▶ Records for the task

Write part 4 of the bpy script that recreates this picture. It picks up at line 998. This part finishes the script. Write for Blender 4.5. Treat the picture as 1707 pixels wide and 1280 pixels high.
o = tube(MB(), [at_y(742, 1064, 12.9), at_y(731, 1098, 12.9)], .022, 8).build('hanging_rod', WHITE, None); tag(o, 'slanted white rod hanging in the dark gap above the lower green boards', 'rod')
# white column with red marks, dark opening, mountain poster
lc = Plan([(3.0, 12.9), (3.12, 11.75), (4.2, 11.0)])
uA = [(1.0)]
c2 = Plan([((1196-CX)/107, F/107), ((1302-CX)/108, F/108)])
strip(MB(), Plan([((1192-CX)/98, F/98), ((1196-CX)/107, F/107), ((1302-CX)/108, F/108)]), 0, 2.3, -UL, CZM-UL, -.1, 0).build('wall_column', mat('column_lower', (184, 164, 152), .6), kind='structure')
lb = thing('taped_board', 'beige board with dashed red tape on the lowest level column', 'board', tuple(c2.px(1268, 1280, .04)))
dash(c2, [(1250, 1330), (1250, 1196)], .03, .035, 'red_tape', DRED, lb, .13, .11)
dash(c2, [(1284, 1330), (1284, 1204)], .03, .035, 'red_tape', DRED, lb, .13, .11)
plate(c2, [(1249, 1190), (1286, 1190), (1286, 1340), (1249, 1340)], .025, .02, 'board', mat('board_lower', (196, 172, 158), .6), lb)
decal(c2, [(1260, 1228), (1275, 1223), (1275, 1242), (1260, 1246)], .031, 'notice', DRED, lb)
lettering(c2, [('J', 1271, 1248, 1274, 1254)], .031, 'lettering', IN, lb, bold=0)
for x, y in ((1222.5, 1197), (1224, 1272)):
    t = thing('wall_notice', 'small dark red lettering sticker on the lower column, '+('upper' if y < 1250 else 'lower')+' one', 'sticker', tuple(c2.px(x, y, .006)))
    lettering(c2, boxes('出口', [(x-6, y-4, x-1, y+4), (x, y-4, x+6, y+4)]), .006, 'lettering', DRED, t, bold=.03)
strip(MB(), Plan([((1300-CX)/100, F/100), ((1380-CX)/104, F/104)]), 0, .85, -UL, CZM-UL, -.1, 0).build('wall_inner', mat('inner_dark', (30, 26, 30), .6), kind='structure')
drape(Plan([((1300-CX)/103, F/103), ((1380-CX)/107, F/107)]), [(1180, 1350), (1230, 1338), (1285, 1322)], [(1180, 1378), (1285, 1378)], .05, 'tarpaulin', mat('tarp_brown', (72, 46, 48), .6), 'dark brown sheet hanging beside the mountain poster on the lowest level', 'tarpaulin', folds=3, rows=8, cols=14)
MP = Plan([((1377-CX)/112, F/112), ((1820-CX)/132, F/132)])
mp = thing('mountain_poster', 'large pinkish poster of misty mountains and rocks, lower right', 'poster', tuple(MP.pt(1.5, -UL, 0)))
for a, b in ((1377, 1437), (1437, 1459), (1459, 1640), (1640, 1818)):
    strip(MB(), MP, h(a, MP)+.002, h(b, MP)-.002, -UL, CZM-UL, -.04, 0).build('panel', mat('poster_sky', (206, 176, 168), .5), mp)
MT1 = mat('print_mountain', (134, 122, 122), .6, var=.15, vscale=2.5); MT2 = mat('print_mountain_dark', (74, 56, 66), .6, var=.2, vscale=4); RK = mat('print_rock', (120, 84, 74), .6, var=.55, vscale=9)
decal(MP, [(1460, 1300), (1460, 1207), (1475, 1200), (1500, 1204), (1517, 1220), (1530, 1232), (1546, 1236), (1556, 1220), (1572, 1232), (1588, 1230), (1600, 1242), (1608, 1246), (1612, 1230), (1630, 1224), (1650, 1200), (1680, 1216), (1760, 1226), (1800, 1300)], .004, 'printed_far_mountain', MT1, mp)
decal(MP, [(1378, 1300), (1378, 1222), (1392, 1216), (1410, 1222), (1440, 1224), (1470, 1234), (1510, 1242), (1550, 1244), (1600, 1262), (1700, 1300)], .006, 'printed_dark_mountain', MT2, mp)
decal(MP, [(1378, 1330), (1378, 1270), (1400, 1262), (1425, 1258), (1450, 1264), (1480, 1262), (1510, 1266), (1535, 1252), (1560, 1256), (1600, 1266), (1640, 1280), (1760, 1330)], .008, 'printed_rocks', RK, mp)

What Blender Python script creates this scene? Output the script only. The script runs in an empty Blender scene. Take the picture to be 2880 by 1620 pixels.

▶ Set task
Set down all of the records shown above once more, exactly.

▶ Answer in full
Write part 4 of the bpy script that recreates this picture. It picks up at line 998. This part finishes the script. Write for Blender 4.5. Treat the picture as 1707 pixels wide and 1280 pixels high.
o = tube(MB(), [at_y(742, 1064, 12.9), at_y(731, 1098, 12.9)], .022, 8).build('hanging_rod', WHITE, None); tag(o, 'slanted white rod hanging in the dark gap above the lower green boards', 'rod')
# white column with red marks, dark opening, mountain poster
lc = Plan([(3.0, 12.9), (3.12, 11.75), (4.2, 11.0)])
uA = [(1.0)]
c2 = Plan([((1196-CX)/107, F/107), ((1302-CX)/108, F/108)])
strip(MB(), Plan([((1192-CX)/98, F/98), ((1196-CX)/107, F/107), ((1302-CX)/108, F/108)]), 0, 2.3, -UL, CZM-UL, -.1, 0).build('wall_column', mat('column_lower', (184, 164, 152), .6), kind='structure')
lb = thing('taped_board', 'beige board with dashed red tape on the lowest level column', 'board', tuple(c2.px(1268, 1280, .04)))
dash(c2, [(1250, 1330), (1250, 1196)], .03, .035, 'red_tape', DRED, lb, .13, .11)
dash(c2, [(1284, 1330), (1284, 1204)], .03, .035, 'red_tape', DRED, lb, .13, .11)
plate(c2, [(1249, 1190), (1286, 1190), (1286, 1340), (1249, 1340)], .025, .02, 'board', mat('board_lower', (196, 172, 158), .6), lb)
decal(c2, [(1260, 1228), (1275, 1223), (1275, 1242), (1260, 1246)], .031, 'notice', DRED, lb)
lettering(c2, [('J', 1271, 1248, 1274, 1254)], .031, 'lettering', IN, lb, bold=0)
for x, y in ((1222.5, 1197), (1224, 1272)):
    t = thing('wall_notice', 'small dark red lettering sticker on the lower column, '+('upper' if y < 1250 else 'lower')+' one', 'sticker', tuple(c2.px(x, y, .006)))
    lettering(c2, boxes('出口', [(x-6, y-4, x-1, y+4), (x, y-4, x+6, y+4)]), .006, 'lettering', DRED, t, bold=.03)
strip(MB(), Plan([((1300-CX)/100, F/100), ((1380-CX)/104, F/104)]), 0, .85, -UL, CZM-UL, -.1, 0).build('wall_inner', mat('inner_dark', (30, 26, 30), .6), kind='structure')
drape(Plan([((1300-CX)/103, F/103), ((1380-CX)/107, F/107)]), [(1180, 1350), (1230, 1338), (1285, 1322)], [(1180, 1378), (1285, 1378)], .05, 'tarpaulin', mat('tarp_brown', (72, 46, 48), .6), 'dark brown sheet hanging beside the mountain poster on the lowest level', 'tarpaulin', folds=3, rows=8, cols=14)
MP = Plan([((1377-CX)/112, F/112), ((1820-CX)/132, F/132)])
mp = thing('mountain_poster', 'large pinkish poster of misty mountains and rocks, lower right', 'poster', tuple(MP.pt(1.5, -UL, 0)))
for a, b in ((1377, 1437), (1437, 1459), (1459, 1640), (1640, 1818)):
    strip(MB(), MP, h(a, MP)+.002, h(b, MP)-.002, -UL, CZM-UL, -.04, 0).build('panel', mat('poster_sky', (206, 176, 168), .5), mp)
MT1 = mat('print_mountain', (134, 122, 122), .6, var=.15, vscale=2.5); MT2 = mat('print_mountain_dark', (74, 56, 66), .6, var=.2, vscale=4); RK = mat('print_rock', (120, 84, 74), .6, var=.55, vscale=9)
decal(MP, [(1460, 1300), (1460, 1207), (1475, 1200), (1500, 1204), (1517, 1220), (1530, 1232), (1546, 1236), (1556, 1220), (1572, 1232), (1588, 1230), (1600, 1242), (1608, 1246), (1612, 1230), (1630, 1224), (1650, 1200), (1680, 1216), (1760, 1226), (1800, 1300)], .004, 'printed_far_mountain', MT1, mp)
decal(MP, [(1378, 1300), (1378, 1222), (1392, 1216), (1410, 1222), (1440, 1224), (1470, 1234), (1510, 1242), (1550, 1244), (1600, 1262), (1700, 1300)], .006, 'printed_dark_mountain', MT2, mp)
decal(MP, [(1378, 1330), (1378, 1270), (1400, 1262), (1425, 1258), (1450, 1264), (1480, 1262), (1510, 1266), (1535, 1252), (1560, 1256), (1600, 1266), (1640, 1280), (1760, 1330)], .008, 'printed_rocks', RK, mp)

What Blender Python script creates this scene? Output the script only. The script runs in an empty Blender scene. Take the picture to be 2880 by 1620 pixels.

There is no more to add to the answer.